Gli opposti sono evidenti, ma ci deve essere l’idea di rinunciare alla lotta armata e chiedere per i curdi quei diritti che dovrebbero essere riconosciuti per il fatto stesso di esistere. L’idea di rinunciare alla sovranità curda è ormai diffusa, ma serve un’autonomia, però la Turchia non è intenzionata a cedere. Ed è questo uno dei punti che fanno zoppicare la pace in Siria, dove il governo centrale chiede ai curdi di sciogliersi nell’esercito nazionale. Di certo, l’accordo con i curdi significherebbe fare ripartire la storia e fare piccoli passi sulla nuova via della riconciliazione. Mancando questo, i curdi rimangono in armi e lo Stato rimane precluso anche a drusi e alawiti, e soprattutto l’accesso al Comitato che prepara la nuova costituzione.

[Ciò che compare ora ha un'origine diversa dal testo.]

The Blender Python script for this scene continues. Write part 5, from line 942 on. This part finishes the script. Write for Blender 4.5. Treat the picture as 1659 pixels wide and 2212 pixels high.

Il leader siriano Al-Shaara si conferma panislamista, offre poche aperture perché non ne ha o non ricevendone non può darne abbastanza per garantire ciò che ha più volte annunciato: un governo dove siano rappresentate tutte le componenti della popolazione siriana.
E’ necessario allontanare il pericolo di due Sirie in una, come è già accaduto in Libia, e con le conseguenze che oggi sono sotto gli occhi di tutti.
Chi ha ottenuto qualcosa a Damasco sono i cristiani, ai quali è stata riconosciuta una significativa presenza nel Comitato preparatorio del Consiglio nazionale che dovrà organizzare i lavori dell’assemblea costituente. Ma questo non basta. I cristiani sono una componente della società siriana che ha bisogno di potersi confrontare con le altre, nella pluralità delle idee, non solo delle confessioni. Ora si parla di un governo espressione di tutte le componenti della società siriana, cioè il passo decisivo di cui è parlato a Parigi.